Kouncel’s push into AI - and its growing reach beyond lawyers - has been accelerated by its latest funding round. In 2025, the platform secured a strategic investment led by Alexandr Boules through IBF & Company. “I was hunting Alex to be honest,” Saleh says, laughing. “We share the same vision of democratising high-quality legal education and making it accessible to everyone. He also challenges me constantly, and that makes me better.”

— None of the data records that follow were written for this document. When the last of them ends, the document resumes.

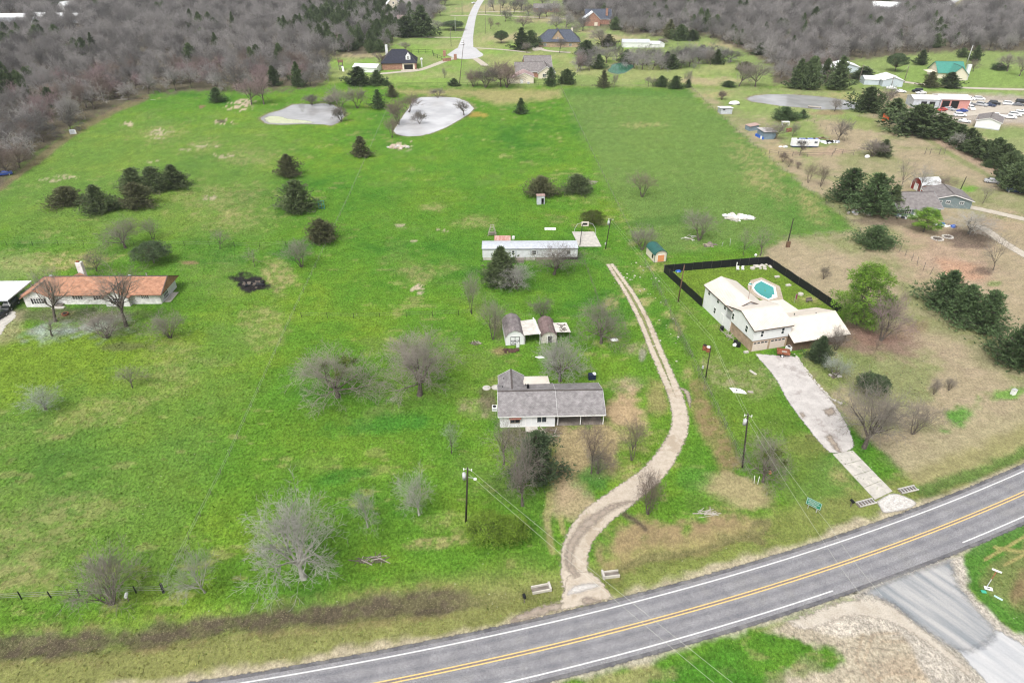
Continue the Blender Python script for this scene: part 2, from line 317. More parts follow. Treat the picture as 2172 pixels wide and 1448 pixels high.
# the field to the right and the yards beyond it
put(reg([(1190, 186), (1466, 188), (1825, 490), (1660, 506), (1380, 540), (1300, 420)], 16, 12) * .78, (.120, .192, .052), .35)
put(reg([(1560, 280), (1640, 340), (1815, 480), (1700, 492), (1600, 400)], 26, 24) * .5, (.055, .165, .022), .15); put(ell(1610, 365, 40, 90, -38, .8) * .6 * _frag, C_STRAW, .6); put(ell(1720, 440, 24, 60, -45, .8) * .6 * _frag, C_STRAW, .6)
put(ell(1360, 265, 60, 8) * .4 * _frag, C_STRAW, .5); put(reg([(1200, 186), (1466, 188), (1470, 205), (1200, 200)], 6, 5) * .5, (.05, .15, .025), .1)
put(ell(1400, 470, 110, 12, -6) * .5, (.045, .12, .022), .2)
RP = [(1466, 188), (1825, 492), (1658, 508), (1610, 545), (1700, 600), (1790, 665), (1800, 715), (1700, 760), (1720, 830), (1880, 960), (1960, 1040), (2172, 955), (2700, 760), (2900, 187)]
put(reg(RP, 10, 8) * .92, C_TAN, .75); put(reg(RP, 10, 8) * sst(.5, .8, n1(16, 31)) * .55, C_OLIVE, .5); put(reg(RP, 10, 8) * sst(.55, .75, n1(5, 32)) * .3, (.36, .285, .21), .5)
put(reg([(1480, 190), (1830, 190), (1830, 245), (1640, 262), (1560, 240)], 10, 12) * .65, (.17, .27, .06), .3); put(ell(1525, 200, 40, 9) * .8 * _frag, C_STRAW, .7); put(ell(1760, 240, 60, 7) * .7, (.28, .19, .13), .3); put(ell(1800, 204, 60, 8) * .6 * _frag, C_STRAW, .4)
put(reg([(1640, 262), (1720, 250), (1760, 300), (1720, 345), (1660, 300)], 12, 12) * .6, (.14, .245, .045), .3); put(ell(1830, 262, 70, 16, 12) * .55, (.15, .24, .04), .3)
put(ell(1735, 320, 60, 12) * .7, C_PINK, .3); put(ell(1650, 330, 30, 40, -30) * .5 * _frag, C_STRAW, .6)
put(ell(2000, 555, 140, 70, 12, .7) * .85, C_PINK, .5); put(ell(2040, 575, 60, 22, 10) * .7, (.40, .235, .155), .3); put(ell(2060, 505, 60, 22) * .8, C_LITTER, .1); put(ell(2120, 470, 60, 30) * .4, C_PINK, .3)
put(ell(1890, 470, 90, 14) * .7, C_LITTER, .2); put(ell(2055, 400, 28, 10) * .8, (.12, .27, .03), .1); put(ell(2140, 460, 60, 10, 8) * .6 * _frag, C_OLIVE, .2)
put(ell(2085, 575, 28, 9) * .8, C_LITTER, .1); put(ell(2110, 601, 20, 6) * .7, (.14, .22, .06), .2); put(stroke([(1985, 300), (2060, 335), (2130, 372)], 9) * .7, C_PINK, .3); put(stroke([(1960, 290), (2020, 330), (2110, 380)], 5) * .6, C_OLIVE, .3)
put(ell(1850, 730, 120, 40, 10, .7) * .8, (.20, .13, .11), .3); put(stroke([(1750, 690), (1860, 720), (1960, 690)], 18) * .4, (.19, .10, .08), .2)
put(reg([(1690, 765), (1830, 740), (2000, 770), (1980, 860), (1820, 850), (1740, 820)], 24, 30) * .6, C_OLIVE, .5); put(reg([(1690, 765), (1780, 745), (1800, 860), (1740, 830)], 18, 20) * .6, (.13, .20, .035), .3)
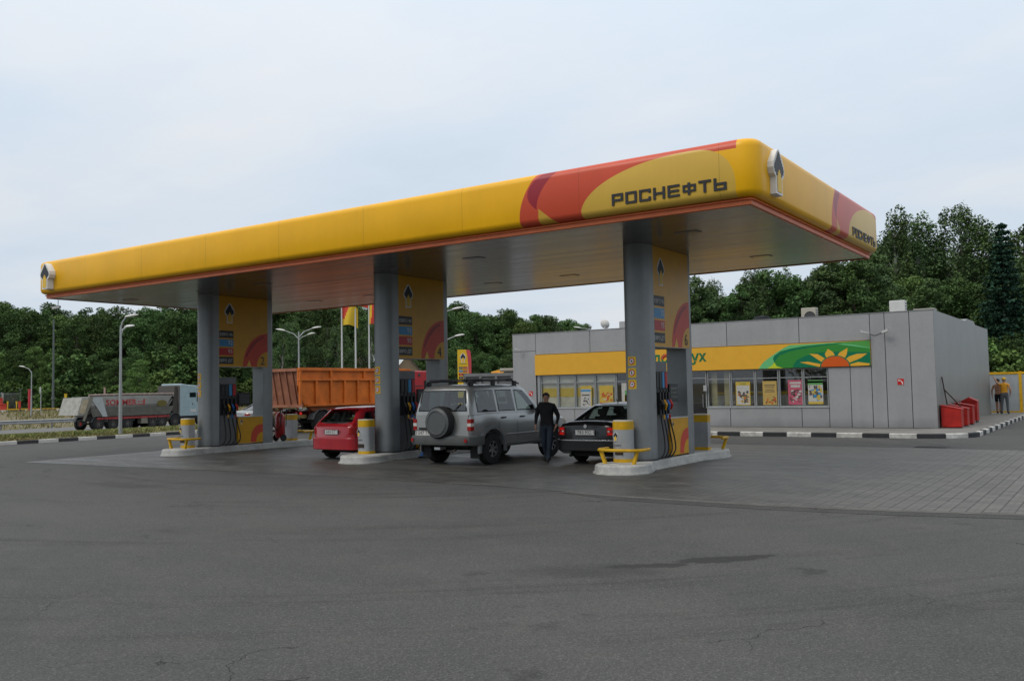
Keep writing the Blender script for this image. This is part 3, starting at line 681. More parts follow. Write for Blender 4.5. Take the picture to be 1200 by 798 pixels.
def panel(x0, x1, z0, z1, name='wall_panel', mat=PAN, yo=0., lab=None):
    g = .011; return MB().box(x0+g, x1-g, BY0+yo, BY0+.035, z0, z1).build(name, mat, shop, bevel=.004, label=lab)
# left pier, parapet, right piers
panel(BX0, -17.64, .16, 3.6); panel(BX0, -17.64, 3.6, zt) if False else None
panel(BX0, -17.64, 3.62, zt)
for a, b_ in zip([-17.64,-14.73,-11.5,-8.31,-5.36,-2.71], [-14.73,-11.5,-8.31,-5.36,-2.71]): panel(a, b_, 3.44, zt)
panel(-2.71, -2.19, .16, zt); panel(-2.19, -1.33, .16, zt); panel(-1.33, BX1-.0, .16, zt)
panel(-4.30, -3.48, .16, 2.455); panel(-3.48, -2.71, .16, 2.455)
for a, b_ in zip([-17.64,-15.6,-13.5,-11.6], [-15.6,-13.5,-11.6,-10.3]): panel(a, b_, .16, .91)
for a, b_ in zip([-9.26,-8.25,-5.35], [-8.25,-5.35,-4.30]): panel(a, b_, .16, .91)
MB().box(-17.64, -10.3, BY0-.03, BY0+.06, .915, .95).box(-9.26, -4.3, BY0-.03, BY0+.06, .915, .95).build('window_sill', M('sill', (.5,.52,.53), .35, metal=.5), shop)
# fascia band (yellow with green swooshes and a sunflower)
BYEL = M('band_yellow', (.68,.37,.035), .45, dirt=.05); BG1 = M('band_green', (.03,.22,.035), .45, dirt=.04); BG2 = M('band_deep_green', (.0,.15,.07), .45, dirt=.04); BG3 = M('band_mint', (.12,.45,.18), .45, dirt=.04); BG4 = M('band_light_green', (.07,.30,.06), .45, dirt=.04); BOR = M('band_orange', (.55,.09,.01), .45, dirt=.04)
yb = BY0-.06; zb0, zb1 = 2.475, 3.42
bd = MB().box(-17.66, -2.71, yb, BY0+.038, zb0, zb1).build('sign_band', BYEL, shop)
def flat(poly, off, mi, mb): mb.add([(x, yb-off, z) for x, z in poly], [tuple(range(len(poly)))], mi)
def onb(px, py):  # survey helper: point on the band plane
    dd = _F + _r*((px-600)/FPX) - _u*((py-399)/FPX); tt = (yb-CAM.y)/dd.y; p = CAM+dd*tt; return (min(p.x, -2.712), min(max(p.z, zb0+.002), zb1-.002))
mb = MB(); zz = lambda x, y: onb(820+x/5.714, 380+y/5.714)
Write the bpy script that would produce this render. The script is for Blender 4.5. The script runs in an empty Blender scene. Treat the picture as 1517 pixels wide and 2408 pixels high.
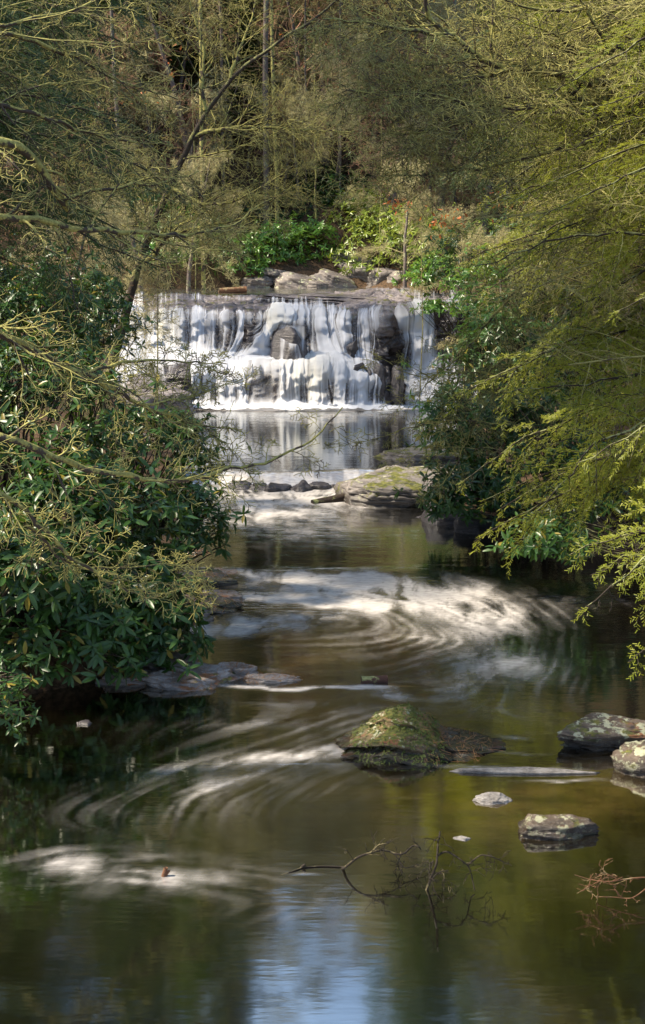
import bpy, math, random
import numpy as np
from mathutils import Matrix, Vector, Euler

# ------------------------------------------------------------------ camera, sky, sun, exposure
scene = bpy.context.scene
col = scene.collection
CAM_H = 5.0
F = 50.0 / 36.0 * 2408.0                      # focal length in units of a 1517 x 2408 plan sheet
PITCH = math.radians(10.24)
cam_d = bpy.data.cameras.new('camera')
cam_d.sensor_fit = 'VERTICAL'; cam_d.sensor_height = 36.0; cam_d.sensor_width = 36.0
cam_d.lens = 50.0; cam_d.clip_start = 0.1; cam_d.clip_end = 2000.0
cam = bpy.data.objects.new('camera', cam_d); col.objects.link(cam)
cam.location = (0, 0, CAM_H); cam.rotation_euler = (math.pi / 2 - PITCH, 0, 0)
scene.camera = cam

SUN_ELEV = math.radians(50)
SUN_DIR = np.array([-0.95, -0.08, 0.0]); SUN_DIR /= np.linalg.norm(SUN_DIR)      # horizontal heading of the sun
world = bpy.data.worlds.new('World'); scene.world = world; world.use_nodes = True
wn = world.node_tree; wn.nodes.clear()
sky = wn.nodes.new('ShaderNodeTexSky'); sky.sky_type = 'NISHITA'; sky.sun_disc = False
sky.sun_elevation = SUN_ELEV; sky.sun_rotation = math.atan2(SUN_DIR[0], SUN_DIR[1])
sky.air_density = 1.0; sky.dust_density = 0.4; sky.ozone_density = 2.5
tcw = wn.nodes.new('ShaderNodeTexCoord')
cn = wn.nodes.new('ShaderNodeTexNoise'); cn.noise_dimensions = '4D'; cn.inputs['W'].default_value = 8.5; cn.inputs['Scale'].default_value = 2.0; cn.inputs['Detail'].default_value = 6
wn.links.new(tcw.outputs['Generated'], cn.inputs['Vector'])
cr = wn.nodes.new('ShaderNodeMapRange'); cr.inputs[1].default_value = 0.44; cr.inputs[2].default_value = 0.78
cr.inputs[3].default_value = 0.0; cr.inputs[4].default_value = 0.75; cr.interpolation_type = 'SMOOTHSTEP'
wn.links.new(cn.outputs['Fac'], cr.inputs[0])
cm = wn.nodes.new('ShaderNodeMix'); cm.data_type = 'RGBA'; cm.inputs['B'].default_value = (15.5, 22.0, 32.0, 1)
wn.links.new(cr.outputs[0], cm.inputs['Factor']); wn.links.new(sky.outputs[0], cm.inputs['A'])
bg = wn.nodes.new('ShaderNodeBackground'); bg.inputs['Strength'].default_value = 0.068
wo = wn.nodes.new('ShaderNodeOutputWorld')
wn.links.new(cm.outputs['Result'], bg.inputs['Color']); wn.links.new(bg.outputs[0], wo.inputs['Surface'])

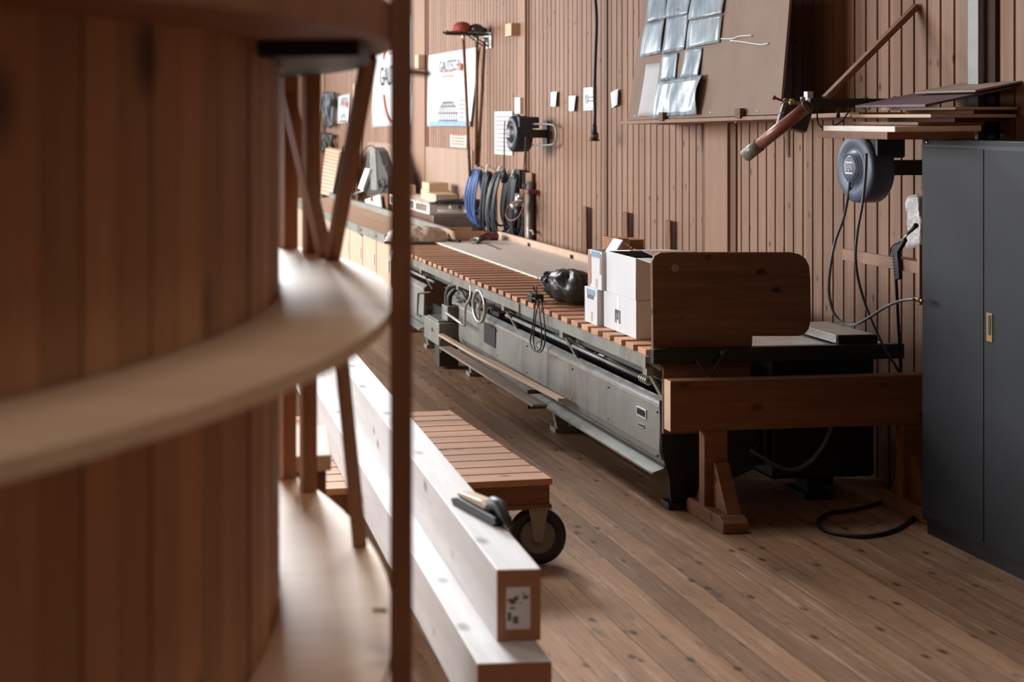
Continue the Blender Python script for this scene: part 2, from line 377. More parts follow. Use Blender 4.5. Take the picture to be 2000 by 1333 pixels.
# square blocks fixed to the wall posts
for (px, label) in (((1002, 45, 1031, 69), 'small pale wooden block fixed to the wall post high beside the cap rack'),
                    ((822, 107, 837, 134), 'small wooden block fixed to the wall post between the two large banners'),
                    ((697, 163, 710, 190), 'small wooden block on the far wall post right of the small white poster')):
    a = pX(px[0] + 13 if px[0] > 900 else px[0] + 8, px[1], WX1 - .03); c = pX(px[0], px[3], WX1 - .11)
    c = Vector((WX1 - .11, a.y + .02, c.z))
    ya = a.y; w = .2
    o = MB().box(WX1 - .12, WX1 - .03, ya, ya + w, c.z, a.z).build('wall_block', M['palewood'], origin=(WX1 - .03, ya, c.z), bevel=.003)
    tag(o, label, 'wooden block', 'blocks on the wall posts')

# ================================================================== ROUND TIMBER TOWER (left foreground)
TX, TY, TR, TRO = -1.836, 3.313, 2.283, 2.515
tow = thing('round_timber_tower', 'large round tower of upright timber staves with projecting plywood rings in the left foreground', 'timber tower', (TX, TY, 0))
b = MB(); NS = 160
for i in range(NS):
    a0, a1 = 2 * PI * (i + .015) / NS, 2 * PI * (i + .985) / NS
    rr = TR - random.uniform(0, .006); ri = TR - .06
    p = [(TX + r * math.cos(a), TY + r * math.sin(a)) for r, a in ((ri, a0), (rr, a0), (rr, a1), (ri, a1))]
    b.hexa([(x, y, 0) for x, y in p] + [(x, y, 3.3) for x, y in p])
b.build('stave_wall', M['tower'], tow)
def ring(z0, z1, name, mat, r0=TR + .001, r1=TRO, a0=0, a1=2 * PI, n=120):
    mb = MB()
    pts = []
    for i in range(n + 1):
        a = a0 + (a1 - a0) * i / n
        pts.append([(TX + r * math.cos(a), TY + r * math.sin(a), z) for r, z in ((r0, z0), (r1, z0), (r1, z1), (r0, z1))])
    for i in range(n):
        k = len(mb.v); mb.v += [Vector(q) for q in pts[i] + pts[i + 1]]
        for j in range(4): mb.f.append([k + j, k + (j + 1) % 4, k + 4 + (j + 1) % 4, k + 4 + j]); mb.sm.append(False)
        if a1 - a0 < 6 and i in (0, n - 1):
            mb.f.append([k, k + 1, k + 2, k + 3] if i == 0 else [k + 4, k + 5, k + 6, k + 7]); mb.sm.append(False)
    return mb.build(name, mat, tow)
ring(.40, .424, 'ring', M['ring']); ring(1.033, 1.057, 'ring', M['ring']); ring(1.669, 1.693, 'ring', M['ring'])
ring(2.19, 2.262, 'ring', M['lath_dark'])
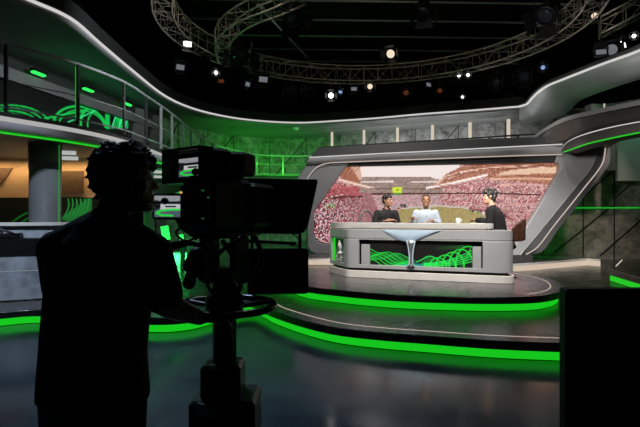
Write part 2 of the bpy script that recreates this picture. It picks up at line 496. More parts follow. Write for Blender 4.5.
# ================================================================= UPPER RING (roof edge) and soffits
ringpx = [(0, -12), (25, 0), (70, 20), (100, 45), (130, 70), (165, 97), (195, 110), (230, 118), (265, 122), (300, 123.4), (330, 122), (375, 119), (420, 115), (475, 111), (524, 107)]
ring = [Pz(x, y, 5.0) for x, y in ringpx]
ring = [V(-5.6, 5.6, 5)]+ring
ringc = cr(ring, 6)
# outward normal of the path (right-hand side) points to the middle of the room
e = MB().sweep(ringc, [(.0, 5.06), (.03, 5.09), (.03, 5.35), (-.1, 5.35), (-.1, 5.06)]).build('trim_3', M['void']); struct(e)
t_ = thing('roof_edge_light', 'white lit rounded edge sweeping round the dark ceiling opening', 'light strip', tuple(ringc[40]))
MB().sweep(ringc, [(.03, 5.0), (.04, 5.025), (.03, 5.05), (0, 5.05), (0, 5.0)]).build('light_strip', M['whiteled'], t_, True)
MB().sweep(ringc, [(.0, 4.999), (-.02, 4.95), (-.16, 4.93), (-.16, 4.999)]).build('rounded_lip', M['grey'], t_, True)
# soffit left/back
outer = [V(-9.5, 5.6)]+[V(-9.0, 9), V(-8.0, 14)]+[V(p.x, p.y) for p in backs[::5] if p.y > 17]
inner = [V(p.x, p.y) for p in ringc]
def resample(path, n):
    d = [0]
    for a, b in zip(path[:-1], path[1:]): d.append(d[-1]+(V(b[0], b[1])-V(a[0], a[1])).length)
    out = []
    for k in range(n):
        L = d[-1]*k/(n-1); i = 0
        while i < len(d)-2 and d[i+1] < L: i += 1
        t = (L-d[i])/max(1e-9, d[i+1]-d[i]); out.append(V(path[i][0], path[i][1]).lerp(V(path[i+1][0], path[i+1][1]), t))
    return out
i2 = resample(inner, 50); o2 = resample(outer, 50)
rs = [[V(i.x, i.y, 5.0), V(o.x, o.y, 5.0), V(o.x, o.y, 5.2), V(i.x, i.y, 5.2)] for i, o in zip(i2, o2)]
struct(MB().rings(rs).build('ceiling_soffit', M['soffit'], fix=True))

# right swept fascia
top = [(520, 107.2, 16.5), (527, 105, 16.1), (533, 98.5, 15.3), (540, 92, 14.5), (549, 86.5, 13.8), (560, 82, 13.3), (600, 66.5, 11.9), (640, 52, 10.8), (700, 25, 9.3)]
bot = [(520, 122, 16.9), (535, 119.5, 16.3), (550, 116, 15.6), (560, 112.5, 14.9), (568, 107.5, 14.4), (579, 97, 13.7), (612, 84, 12.2), (642, 74, 11.0), (700, 52, 9.5)]
tc_ = cr([P(*p) for p in top], 5); bc_ = cr([P(*p) for p in bot], 5)
t_ = thing('swept_fascia', 'large silver swept roof fascia with white lit top edge at upper right', 'fascia', tuple(tc_[20]))
rs = []
for a, b in zip(tc_, bc_):
    bk = V(.25, .35, 0)
    mid = a.lerp(b, .5)+V(-.06, -.1, 0)
    rs.append([a, a.lerp(b, .25)+V(-.05, -.08, 0), mid, a.lerp(b, .75)+V(-.05, -.06, 0), b, b+bk, a+bk])
smooth_auto(MB().rings(rs).build('panel', M['silver'], t_), 50)
MB().tube([p+V(-.03, -.05, .02) for p in tc_], .032, 8).build('light_strip', M['whiteled'], t_, True)
MB().tube([p+V(.05, .1, .12) for p in tc_], .08, 6).build('black_rim', M['dark'], t_, True)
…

This investment has also helped push the company into the Gulf, an expansion that isn’t always straightforward for Egyptian startups. The founder is especially careful about how he penetrates new markets due to the sensitivity of jurisdictions. Saleh is a CEO who is not afraid to delegate, choosing to lean on local partners who understand both the legal landscape and, just as importantly, what actually makes a good instructor. “Not everyone who looks good on social meda is a good teacher, that’s why we have a careful, standardised process. But it starts with local expertise.”

For now, Kouncel remains a relatively lean operation with about fifteen people, most of whom are based in Cairo, with the rest spread between Dubai and Riyadh. Saleh is deliberate about how it grows. His first hires now run their own departments and hiring isn’t speculative, but tied to clear targets.

When asked what success looks like five years from now, Saleh doesn’t mention valuations or exits. “I want every law student and every lawyer in the bar association - whether in Egypt, the Gulf, or North Africa - to have access to Kouncel,” he beams. “That’s when I’ll be able to sit back and say, ‘Okay, we made it.” Then he widens the frame. “But I also see success in other professionals looking to have a better understanding of the law; it’s connected to everyone.”

It feels like the natural conclusion of a journey that started with a twenty-two year-old, full of unjustified hope and a law degree, standing at the edge of a profession that had no patience for either. Fifteen years later, Saleh is building the bridge he once needed, not just for lawyers, but for anyone whose work brushes up against the law. Which, as it turns out, is almost everyone.